Wallace v. St. Louis, Iron Mountain & Southern Ry. Co.

Decision Date31 October 1881
Citation74 Mo. 594
CourtMissouri Supreme Court
PartiesWALLACE v. THE ST. LOUIS, IRON MOUNTAIN & SOUTHERN RAILWAY COMPANY, Appellant.

Appeal from Butler Circuit Court. -- HON. R. P. OWEN, Judge.

REVERSED.

Action to recover single damages for killing and wounding plaintiff's colts. The evidence tended to show that the colts were struck by a freight train of defendant's cars, and one of them killed and the other wounded; that the train was running about twelve miles an hour; that the colts were running in front of the train and were dashing from one side of the track to the other; that no noise was made to scare them; that the train could have checked up in 100 yards, and that the colts could have been seen by the engineer 300 yards. It was admitted that this occurred within the corporate limits of the city of Poplar Bluff, near the defendant's coal-shed and depot. A demurrer to the evidence having been overruled, the defendant excepted and offered evidence tending to show that a freight train such as plaintiff's witnesses stated the one injuring his animals to have been, and running at the rate stated by them, could not have been stopped in time to prevent such injury. The court instructed the jury as follows: If the jury believe from all the facts and circumstances proved in evidence, that the defendant, its servants and agents, could by the use of reasonable care and diligence, have avoided injuring plaintiff's colts, they ought to find for the plaintiff and assess the damages, etc.

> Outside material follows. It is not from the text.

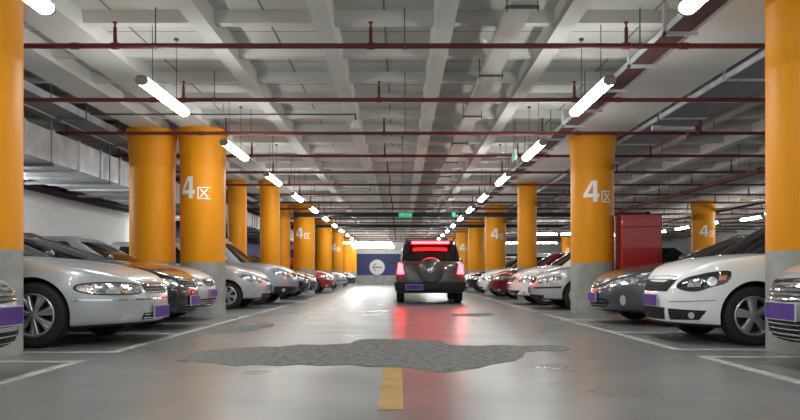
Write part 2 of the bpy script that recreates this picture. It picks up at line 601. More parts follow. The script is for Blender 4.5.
def cross_pipe(y, x0, x1, z, r, label):
    t = thing('black_cross_pipe', label, 'pipe', (0, y, z), 'black pipes crossing the lane')
    b = MB(); b.tube((x0, 0, 0), (x1, 0, 0), r, 14); b.build('pipe_run', 'pipe_black', t)
    x = x0 + 1.3
    while x < x1:
        b = MB(); b.tube((x, 0, 0), (x, 0, CP - z), .01, 6); b.build('hanger_rod', 'rod_steel', t)
        x += 2.6
    for xe in (x0, x1):
        b = MB(); b.tube((xe - .08, 0, 0), (xe + .08, 0, 0), r + .03, 14); b.build('pipe_end', 'pipe_black', t)


cross_pipe(27.1, -3.9, 9.3, EYE + 2.27, .085, 'nearer thick black pipe across the lane, behind the green exit sign')
cross_pipe(33.8, -5, 10.5, EYE + 2.3, .08, 'farther thick black pipe across the lane')


# ------------------------------------------------------------------ ducts and trays
def ducts():
    t = thing('ventilation_duct', 'large galvanised air duct running above the white left wall', 'duct', (-6.6, 6, 2.64))
    b = MB(); b.box(-.74, 0, 0, .74, 40, .52); b.build('duct_body', 'galvanised', t)
    for k in range(41):
        b = MB(); y = .4 + .96 * k
        b.box(-.77, y - .02, -.03, .77, y + .02, .55); b.build('flange', 'galvanised', t)
    for k in range(16):
        y = 1.2 + 2.4 * k
        b = MB()
        b.box(-.9, y - .025, -.09, .83, y + .025, -.035)
        b.tube((-.85, y, -.05), (-.85, y, CP - 2.64), .012, 6); b.tube((.79, y, -.05), (.79, y, CP - 2.64), .012, 6)
        b.build('trapeze_hanger', 'duct_grey', t)
    t = thing('cable_tray', 'dark grey cable tray with bright edge beside the galvanised duct', 'cable tray', (-5.5, 4, EYE + 2.62))
    b = MB(); b.box(-.24, 0, 0, .24, 44, .02); b.build('tray_floor', 'duct_grey', t)
    for s in (-1, 1):
        b = MB(); b.box(s * .25 - .012, 0, -.015, s * .25 + .012, 44, .1); b.build('side_rail', 'galvanised', t)
    for k in range(18):
        y = .8 + 2.4 * k
        b = MB(); b.box(-.28, y - .02, -.045, .28, y + .02, -.016)
        for s in (-1, 1):
            b.tube((s * .275, y, -.03), (s * .275, y, CP - EYE - 2.62), .01, 6)
        b.build('trapeze_hanger', 'duct_grey', t)
    t = thing('cable_tray', 'maroon cable tray on steel brackets beside the right column row', 'cable tray', (2.98, 2, EYE + 2.6))
    b = MB(); b.box(-.13, 0, 0, .13, 48, .015); b.build('tray_floor', 'tray_maroon', t)
    for s in (-1, 1):
        b = MB(); b.box(s * .13 - .006, 0, 0, s * .13 + .006, 48, .07); b.build('side_rail', 'galvanised', t)
    for k in range(38):
        y = .9 + 1.2 * k
        b = MB(); b.box(-.17, y - .02, -.04, .2, y + .02, -.002); b.box(-.17, y - .02, -.04, -.14, y + .02, CP - EYE - 2.6)
        b.build('bracket', 'galvanised', t)
    t = thing('ventilation_duct', 'flat dark grey duct running right of the marked column by the cabinet', 'duct', (4.75, 3, EYE + 2.64))
    b = MB(); b.box(-.36, 0, .0, .36, 44, .16); b.build('duct_body', 'duct_grey', t)
    for k in range(36):
        y = .7 + 1.2 * k
        b = MB(); b.box(-.39, y - .02, -.025, .39, y + .02, .18); b.build('flange', 'galvanised', t)
    b = MB(); b.box(-.39, 0, -.02, -.36, 44, .05); b.build('edge_angle', 'galvanised', t)
    for k in range(12):
        b = MB(); y = 1.3 + 3.6 * k
        for s in (-1, 1):
            b.tube((s * .38, y, 0), (s * .38, y, CP - EYE - 2.64), .008, 6)
        b.build('hanger_rod', 'rod_steel', t)
    t = thing('cable_trunking', 'pale box trunking running lengthwise under the ceiling right of centre', 'trunking', (1.18, 3, EYE + 2.6))
    b = MB(); b.box(-.115, 0, 0, .115, 36, .1); b.build('trunking_body', 'trunking', t)
    for k in range(15):
        y = 1.55 + 2.4 * k
        b = MB(); b.box(-.16, y - .02, -.025, .16, y + .02, -.002)
        for s in (-1, 1):
            b.tube((s * .15, y, -.06), (s * .15, y, CP - EYE - 2.6), .006, 6)
        b.build('hanger', 'rod_steel', t)
    t = thing('steel_pipe', 'short grey pipe stub with red elbow under the right duct', 'pipe', (4.9, 12.0, EYE + 2.45))
    b = MB(); b.tube((-.7, 0, 0), (0, 0, 0), .045, 14); b.build('stub', 'galvanised', t)
    b = MB(); b.tube((0, 0, 0), (.06, 0, 0), .035, 10); b.tube((.06, 0, .03), (.06, 0, -.1), .03, 10); b.tube((.06, 0, -.1), (-.1, 0, -.1), .03, 10)
    b.tube((-.1, 0, -.08), (-.1, 0, -.16), .03, 10); b.build('elbow', 'pipe_red', t)
    b = MB(); b.tube((-.6, 0, 0), (-.6, 0, CP - EYE - 2.45), .008, 6); b.build('hanger_rod', 'rod_steel', t)


ducts()


def small_fixtures():
    for (x0, x1, y, lab) in ((-5.2, -.75, 12.1, 'nearer ceiling conduit with a small white sounder hanging at its end'),
                             (-1.9, -.95, 22.5, 'farther ceiling conduit with a small white sounder hanging at its end')):
        z = EYE + 2.7
        t = thing('ceiling_sounder', lab, 'detector', (x1, y, z), 'sounders on ceiling conduits')
        b = MB(); b.tube((x0 - x1, 0, 0), (0, 0, 0), .013, 8); b.tube((0, 0, .013), (0, 0, -.1), .013, 8)
        for x in (x0 - x1 + .1, (x0 - x1) / 2):
            b.tube((x, 0, 0), (x, 0, CP - z), .006, 6)
        b.build('conduit', 'rod_steel', t)
        b = MB(); b.lathe([(0, -.1), (.04, -.1), (.05, -.13), (.085, -.2), (.085, -.215), (.0, -.215)], 20); b.build('sounder_horn', 'detector_white', t)
    for x, y, lab in ((-1.55, 8.3, 'round smoke detector on the ceiling panel left of centre'), (1.0, 9.0, 'round smoke detector on the ceiling right of centre'), (-1.5, 15.4, 'round smoke detector on a farther ceiling panel')):
        t = thing('smoke_detector', lab, 'detector', (x, y, CP), 'smoke detectors on the ceiling')
        b = MB(); b.lathe([(.075, 0), (.075, -.02), (.055, -.05), (0, -.055)], 20); b.build('detector_body', 'detector_white', t)
        b = MB(); b.lathe([(.09, .004), (.09, -.008), (.0, -.008)], 20); b.build('mounting_plate', 'detector_white', t)
    # exit signs
    t = thing('exit_sign', 'green lit exit sign with arrow hanging over the lane', 'sign', (.2, 26.5, 2.88))
    b = MB(); b.box(-.25, -.03, 0, .25, .03, .14); b.build('sign_box', 'exit_green', t)
    b = MB()
    for q in ([(-.2, .07), (-.13, .11), (-.13, .03)],):
        b.add([(x, -.033, z) for x, z in q], [(0, 2, 1)])
    b.box(-.13, -.033, .06, .0, -.031, .08)
    b.box(.05, -.033, .03, .07, -.031, .1); b.box(.07, -.033, .07, .11, -.031, .085); b.box(.13, -.033, .03, .2, -.031, .11)
    o = b.build('arrow_symbol', 'sign_green_white', t)
    for s in (-1, 1):
        b = MB(); b.tube((s * .2, 0, .14), (s * .2, 0, CP - 2.88), .006, 6); b.build('hanger_rod', 'rod_steel', t)
    t = thing('exit_sign', 'small green and white sign hanging edge-on near the second right lamp', 'sign', (2.1, 13.2, 2.82))
    b = MB(); b.box(-.02, -.18, 0, .02, .18, .2); b.build('sign_board', 'sign_green_white', t)
    b = MB(); b.box(-.023, -.15, .03, .023, .15, .13); b.build('green_field', 'exit_green', t)
    for s in (-1, 1):
        b = MB(); b.tube((0, s * .12, .2), (0, s * .12, CP - 2.82), .005, 6); b.build('hanger_rod', 'rod_steel', t)
    t = thing('exit_sign', 'tiny green sign hanging over the right of the lane, far away', 'sign', (1.98, 26.5, 2.88))
    b = MB(); b.box(-.06, -.02, 0, .06, .02, .17); b.build('sign_board', 'exit_green', t)
    b = MB(); b.tube((0, 0, .17), (0, 0, CP - 2.88), .006, 6); b.build('hanger_rod', 'rod_steel', t)
    # arrow disc on the end wall
    t = thing('arrow_sign', 'round white sign with grey left arrow on the blue end wall', 'sign', (-1.85, Y1, 1.36))
    b = MB(); b.lathe([(0, .0), (.62, .0), (.62, .03), (.6, .04), (0, .04)], 40); o = b.build('sign_disc', 'sign_white', t)
    o.rotation_euler = (PI / 2, 0, 0)
    b = MB()
    b.box(-.25, -.05, -.05, .4, -.042, .05)
    for s in (-1, 1):
        b.add([(-.4, -.046, -.0), (-.3, -.046, .0), (-.05, -.046, s * .3), (-.15, -.046, s * .3)], [(0, 1, 2, 3)])
    b.build('arrow', 'arrow_grey', t)
    # red cabinet
    t = thing('fire_cabinet', 'tall red fire cabinet standing beside the yellow column marked 4', 'cabinet', (4.62, 14.05, 0))
    b = MB(); b.box(-.39, -.3, 0, .39, .3, 1.9); o = b.build('cabinet_body', 'cabinet_red', t)
    bv = o.modifiers.new('edge', 'BEVEL'); bv.width = .012; bv.segments = 2
    b = MB(); b.box(-.35, -.315, .08, .35, -.3, 1.62); b.build('door', 'cabinet_red', t)
    b = MB(); b.box(-.38, -.306, 1.655, .38, -.299, 1.675); b.build('top_rail', 'cabinet_edge', t)
    b = MB(); b.box(.28, -.345, .95, .31, -.315, 1.15); b.build('handle', 'cabinet_edge', t)


small_fixtures()


# ------------------------------------------------------------------ cars
def hermite(tab, x):
    if x <= tab[0][0]:
        return tab[0][1]
    if x >= tab[-1][0]:
        return tab[-1][1]
    for i in range(len(tab) - 1):
        x0, y0 = tab[i]; x1, y1 = tab[i + 1]
        if x <= x1:
            h = x1 - x0
            d = (y1 - y0) / h
            m0 = d if i == 0 else (0 if d * ((y0 - tab[i - 1][1])) <= 0 else .5 * (d + (y0 - tab[i - 1][1]) / (x0 - tab[i - 1][0])))
            if i + 2 < len(tab):
                d2 = (tab[i + 2][1] - y1) / (tab[i + 2][0] - x1)
                m1 = 0 if d * d2 <= 0 else .5 * (d + d2)
            else:
                m1 = d
            t = (x - x0) / h
            return (2 * t**3 - 3 * t**2 + 1) * y0 + (t**3 - 2 * t**2 + t) * h * m0 + (-2 * t**3 + 3 * t**2) * y1 + (t**3 - t**2) * h * m1
    return tab[-1][1]


def half_outline(L, hw, af, nf, ar, nr, NF=16, NS=26, NR=12):
    out = []
    e = 2 / nf
    for k in range(NF + 1):
        p = PI / 2 * k / NF
        out.append((af * (1 - max(math.cos(p), 0) ** e), hw * math.sin(p) ** e))
    for k in range(1, NS):
        out.append((af + (L - af - ar) * k / NS, hw))
    e = 2 / nr
    for k in range(NR, -1, -1):
        p = PI / 2 * k / NR
        out.append((L - ar * (1 - max(math.cos(p), 0) ** e), hw * math.sin(p) ** e))
    return out


KAP = [.985, .95, .86, .7, .45, .2, 0, -.2, -.45, -.7, -.86, -.95, -.985]


def shell(ring_fn, M_, levels, cap_fn, close_bottom=True):
    """ring_fn(i, j) -> (d, y, z) for the +y half (i 0..M_), level j; mirrored; capped on top by rows"""
    V, F = [], []
    R = 2 * M_
    nl = len(levels)

    def idx(i, j, s):
        if i == 0 or i == M_:
            return j * R + i
        return j * R + (i if s > 0 else R - i)
    for j in range(nl):
        row = [ring_fn(i, j) for i in range(M_ + 1)]
        V += row
        V += [(row[R - i][0], -row[R - i][1], row[R - i][2]) for i in range(M_ + 1, R)]
    for j in range(nl - 1):
        for i in range(R):
            F.append((j * R + i, j * R + (i + 1) % R, (j + 1) * R + (i + 1) % R, (j + 1) * R + i))

    def cap(j, fn, up):
        rows = [[idx(0, j, 1)]]
        for i in range(1, M_):
            d, y, z = V[idx(i, j, 1)]
            r = [idx(i, j, 1)]
            for kp in KAP:
                V.append(fn(d, y, z, kp)); r.append(len(V) - 1)
            r.append(idx(i, j, -1))
            rows.append(r)
        rows.append([idx(M_, j, 1)])
        for a, c in zip(rows[:-1], rows[1:]):
            if len(a) == 1:
                fs = [(a[0], c[k], c[k + 1]) for k in range(len(c) - 1)]
            elif len(c) == 1:
                fs = [(a[k], c[0], a[k + 1]) for k in range(len(a) - 1)]
            else:
                fs = [(a[k], c[k], c[k + 1], a[k + 1]) for k in range(len(a) - 1)]
            for f in fs:
                F.append(f if up else f[::-1])
    cap(nl - 1, cap_fn, True)
    if close_bottom:
        cap(0, lambda d, y, z, kp: (d, y * kp, z), False)
    return V, F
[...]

Smith & Krauthoff with W. R. Donaldson for appellant.

As the injuries which constitute the basis of this action, were occasioned within the limits of an incorporated city, plaintiff can only recover upon proof that they were the result of actual negligence on the part of the railroad company. Lloyd v. Railroad Co., 49 Mo. 199; Swearingen v. Railroad Co., 64 Mo. 73; Robertson v. Railroad Co., 64 Mo. 412; Edwards v. Railroad Co., 66 Mo. 567. The simple fact that the company killed the animals upon its track is no evidence of negligence. Wier v. Railroad Co., 48 Mo. 558; Calvert v. Railroad Co., 34 Mo. 242; 1 Redf. on Railways, (5 Ed.) pp. 485, 486, 501. There being no obligation upon the defendant to fence its road at the point where these animals were injured, imposed by the statute, it devolved upon plaintiff to show that they were properly and lawfully upon defendant's track, or that the injuries resulted from defendant's negligence, after the discovery by it of the presence of such animals on its track. None of the cases go further than to require that a company shall, after discovering such animals, use ordinary care to prevent injury to them. All the owner has a right to ask of such company is, that it will not run its locomotives and trains in an unreasonable and dangerous manner. Shearm. & Redf. on Neg., § 454; 1 Redf. on Railways, 485; Pierce on Railroads, 403, 406. The act of an owner in permitting his stock to go at large in a city or in the neighborhood of a railroad track, with no one to take charge of it, is such contributory negligence as to defeat a recovery by him for injuries occasioned on a railroad track. 1 Redf. on Railways, pp. 490, 496; Pierce on Railroads, pp. 425, 428, 429; Bowman v. Railroad Co., 37 Barb., 516; Railroad Co. v. Skinner, 19 Pa. St., 298; Railroad Co. v. Lawrence, 13 Ohio St., 66. Negligence is not proved by evidence that the train causing the injuries was running at an unreasonable rate of speed, or without proper care in other respects. 1 Redf. on Railways, p. 490, and cases cited in note 14; Shearm. & Redf. on Neg., §§ 477, 478; Pierce on Railroads, p. 406; Railroad Co. v. Lawrence, 13 Ohio St., 70.

W. J. Davison and Belch & Silver for respondents.

There was evidence tending to show negligence on the part of the defendant (1) in not ringing the bell or making a noise to frighten the colts from the track; (2) in running at too great a speed; (3) in view of the testimony that there was a plain view of the track three hundred yards above the culvert, the jury could draw the inference that the agents of the company did see the colts, and willfully neglected to check the train in time and to avoid injury to the colts, or (4) that the agents neglected to keep a proper outlook on the track, by means of which the colts could have been seen and the injury averted. Speed of trains should be diminished in running through villages and towns. Isabel v. Railroad Co., 60 Mo. 475; Meyer v. Railroad Co., 2 Neb., 319; Lafayette, etc., v. Adams, 26 Ind. 77. In those states where, by the common law, cattle may run at large, as is the case in this State, a railroad is liable for injuries to them while straying upon their tracks, if caused by want of ordinary care on the part of the company. Shearman & Redf., Negligence, (3 Ed.) § 475; Gorman v. Railroad Co., 26 Mo., 441.